8 However, the Implied Term did not mean that Prof Mak became a director automatically upon being nominated by Wellness. This would give rise to practical problems. Moreover, the concept of de facto directorship was typically invoked to impose directors’ duties and liabilities on someone who, although not officially a director, held himself out as one and performed the functions of a director. It did not refer to a transitional category of persons who were legally recognised as directors notwithstanding that they had not yet been formally appointed: at [41] and [43].
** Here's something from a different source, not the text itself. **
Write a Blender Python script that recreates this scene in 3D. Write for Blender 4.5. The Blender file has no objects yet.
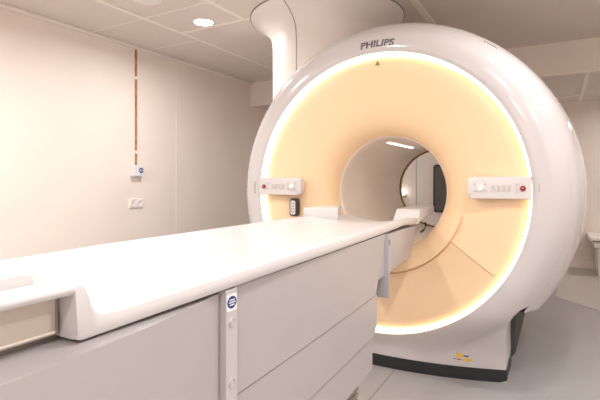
import bpy, bmesh, math, random
from math import sin, cos, pi, radians, sqrt, atan2
from mathutils import Vector, Matrix
random.seed(3)
S = bpy.context.scene
COL = S.collection

# ------------------------------------------------------------------ materials
def mat(name, rgb, rough=.4, spec=.5, metal=0.0, noise=0.0, nscale=30.0, bump=0.0, coat=0.0, emit=None, estr=0.0):
    m = bpy.data.materials.new(name); m.use_nodes = True
    nt = m.node_tree; b = nt.nodes['Principled BSDF']
    b.inputs['Base Color'].default_value = (*rgb, 1)
    b.inputs['Roughness'].default_value = rough
    b.inputs['Specular IOR Level'].default_value = spec
    b.inputs['Metallic'].default_value = metal
    b.inputs['Coat Weight'].default_value = coat
    b.inputs['Coat Roughness'].default_value = .05
    if emit:
        b.inputs['Emission Color'].default_value = (*emit, 1)
        b.inputs['Emission Strength'].default_value = estr
    if noise or bump:
        tc = nt.nodes.new('ShaderNodeTexCoord')
        n = nt.nodes.new('ShaderNodeTexNoise')
        n.inputs['Scale'].default_value = nscale; n.inputs['Detail'].default_value = 5
        nt.links.new(tc.outputs['Object'], n.inputs['Vector'])
        if noise:
            r = nt.nodes.new('ShaderNodeValToRGB')
            a = tuple(max(0, c*(1-noise)) for c in rgb); d = tuple(min(1, c*(1+noise)) for c in rgb)
            r.color_ramp.elements[0].position = .3; r.color_ramp.elements[1].position = .7
            r.color_ramp.elements[0].color = (*a, 1); r.color_ramp.elements[1].color = (*d, 1)
            nt.links.new(n.outputs['Fac'], r.inputs['Fac'])
            nt.links.new(r.outputs['Color'], b.inputs['Base Color'])
        if bump:
            bp = nt.nodes.new('ShaderNodeBump'); bp.inputs['Strength'].default_value = bump
            bp.inputs['Distance'].default_value = .002
            nt.links.new(n.outputs['Fac'], bp.inputs['Height'])
            nt.links.new(bp.outputs['Normal'], b.inputs['Normal'])
    return m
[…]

9 The power of appointing directors remained with the Board pursuant to TWG’s Constitution, though it must now be exercised in accordance with the shareholders’ wishes pursuant to the Implied Term. The Board’s limited discretion not to appoint a nominee if he was obviously unfit for office or injurious to the company struck a balance between the shareholders’ liberty to appoint as directors the persons whom they wished to represent them on the Board, and the Board’s interest in appointing persons suitably qualified to manage and supervise the company. The Board’s exercise of its power of appointment within these limits would enable it to fulfil its fiduciary duty to TWG without denuding the Implied Term of effect: at [64], [66] and [67].

10 Secondly, the respondents had breached the Implied Term by refusing to appoint Prof Mak. Besides the rejection of the Ancillary Matters, TWG had not given any legitimate reason to refuse Prof Mak’s appointment. The respondents were not entitled to indefinitely delay Prof Mak’s appointment by placing the onus on Wellness to justify his candidature: at [83].

11 Finally, the Implied Term could in principle be enforced through an order for specific performance. An award of damages would be an inadequate and illusory remedy for Wellness’ loss of representation on the Board. Moreover, the authorities cited by the respondents did not establish that the court would not order specific performance of an obligation to appoint a director on the basis that it was a contract for services: at [85] and [86].

12 The Court therefore ordered that Prof Mak be appointed a director of TWG and that the respondents, their directors and/or officers execute or procure the execution of the documents necessary to give effect to his appointment: at [92].

This summary is provided to assist in the understanding of the Court’s grounds of decision. It is not intended to be a substitute for the reasons of the Court. All numbers in bold font and square brackets refer to the corresponding paragraph numbers in the Court’s grounds of decision.